Democrats criticize Bruce Poliquin for aiding a group that opposes gay marriage – Press Herald
Democrats took aim Thursday at Republican congressional hopeful Bruce Poliquin for his “tacit endorsement” of a conservative Christian political group that remains deeply opposed to the legalization of gay marriage almost a decade ago.
Poliquin is slated to help with a December candidate training session, put together by the Christian Civic League of Maine, a politically active group that declared the Republican National Committee’s recent decision to form a new RNC Pride Coalition, “threatens to undermine the GOP’s pro-faith and pro-family values.”
In its latest newsletter, the group said the national party’s “incredibly disappointing” move “shows why the GOP is not one-and-the-same with Christian advocacy organizations.”
In the same newsletter, the group announced that former U.S. Rep. Poliquin, the best-known of four Republicans jostling to become the party’s 2nd District congressional candidate next year, will help train candidates to be “local Christian leaders in politics who will advocate for God’s truth.”

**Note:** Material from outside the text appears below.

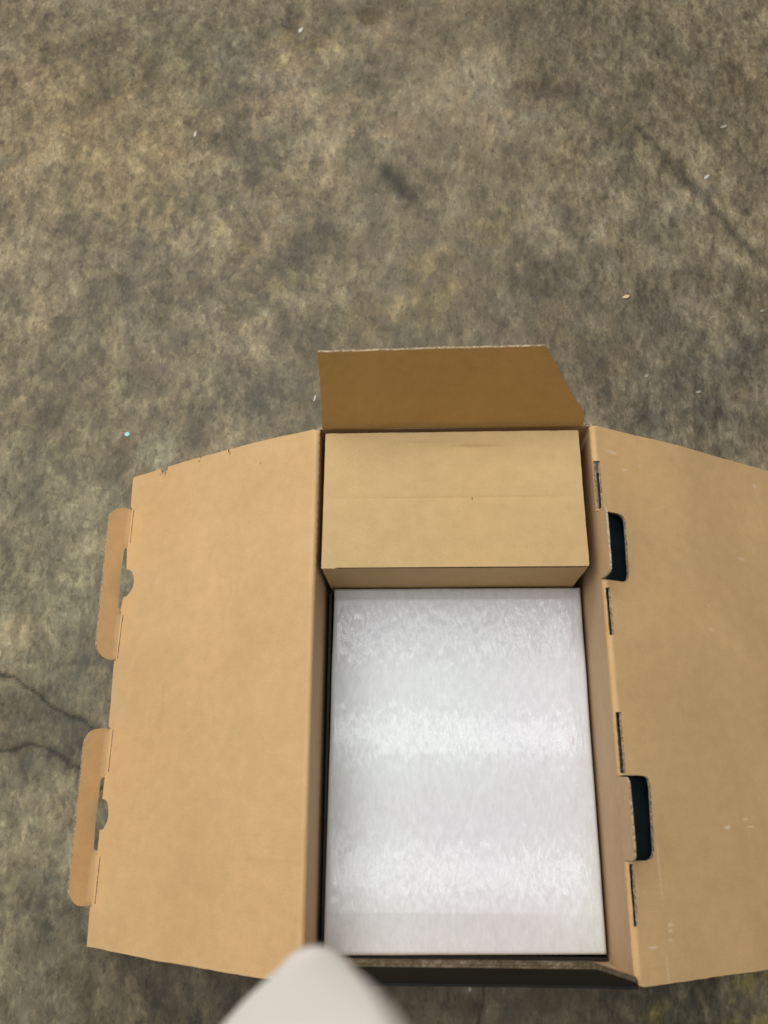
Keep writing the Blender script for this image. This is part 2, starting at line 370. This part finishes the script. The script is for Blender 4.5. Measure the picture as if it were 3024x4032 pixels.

Poliquin, who could not be reached for comment, is scheduled to participate in a Dec. 10 panel discussion during the training with Heather Pouliot, a city councilor in Augusta.
The two-day candidate training session at the Faith Evangelical Free Church in Waterville was created, the group said, “to encourage people who have never considered running for elected office before, to gain the insight and tools needed to run for local races, such as school committee or even state offices like the Maine House.”
“The Christian Civic League of Maine envisions a state and nation where God is honored, religious freedom flourishes, families thrive and life is cherished,” the event registration page says.
Democrats took note.
Jacob Stern, communications director of the Maine Democratic Party, said, “Poliquin’s tacit endorsements of the Christian Civic League’s rabidly anti-LGBTQ agenda is deeply out of step with the beliefs of the vast majority of Mainers.”
“There’s simply no place in Maine for candidates who want to roll back the clock on basic LGBTQ rights like same-sex marriage,” Stern said.
Maine voters in 2012 endorsed a bill that favored the legalization of same-sex marriages by a 53-47 margin, one of three states that day that legalized gay marriage via referendum. The Supreme Court later made it the law of the land with its 2015 ruling in Obergefell v. Hodges, that required all states to issue marriage licenses to same-sex couples.
Poliquin has defended his own stance on gay rights in the past.
“I’ve always been against discrimination against anybody, at any place and any time,” Poliquin said in 2016 after criticism that he’d switched his vote on an anti-discrimination measure, to help Republicans block it by a narrow margin in the House.
Maine’s Christian Civic League, though, makes no secret of its opposition to gay rights.
The group said in its Nov. 18 newsletter, “We believe that the biblical definition of marriage is the only valid definition — and it is the definition provided by God.”
It terms the “LGBTQ agenda” a “serious threat to parental rights and religious freedom.”
The group said, “We cannot promote God’s truth by uniting with secular groups that boast dangerous, anti-faith, and anti-family ideas” and cited the RNC’s decision as, “just one example of why Christians must engage in politics.”
“Now more than ever, the political sphere desperately needs a voice that prioritizes God’s truth and a biblical worldview ahead of secular alliances,” it said. “No amount of political power is worth sacrificing our values; and loving people, as we are called to do, often requires that we condemn their ideas.”
“This means that caring for the LGBTQ community means we must denounce their harmful agenda,” it said, adding that national GOP “has done the opposite in its decision to partner with the LGBTQ community.”
At least some Republicans agreed that the national party should not have allied with the gay-friendly Log Cabin Republicans to form the new Pride Coalition.
Texas Republican Party Chairperson Matt Rinaldi issued a news release saying, “we do not believe building GOP versions of left-wing movements further our cause and do not support this move by the Republican National Committee.”
The national Republican leader, Ronna McDaniel, received so much flak over her announcement in early November of the new Pride Coalition, that she issued an apology this week for handling it clumsily.
“We are simply replicating and continuing the outreach structure set up by the Trump campaign,” McDaniel said in an email to party insiders. “Making further inroads for future elections is important, especially for close races. That is why we are doing this.”
The Maine Republican Party’s proposed 2022 platform includes a provision calling marriage, “the union of one man and one woman.”
Poliquin has three primary opponents that he’ll need to outlast or defeat before he can serve as the Republican’s standard bearer, in what promises to be a closely fought race against two-term U.S. Rep. Jared Golden, a Lewiston Democrat who took office in 2018 after unseating Poliquin.
The other GOP contenders are Liz Caruso of Caratunk, state Rep. Mike Perkins of Oakland and Sean Joyce of Newburgh.
The Christian Civic League of Maine was formed in 1897 as a nonpartisan, nonprofit research and education organization. Its mission is, “to bring a Biblical perspective to public policy issues that impact the family and equip citizens to be voices of persuasion on behalf of traditional family values in their localities.”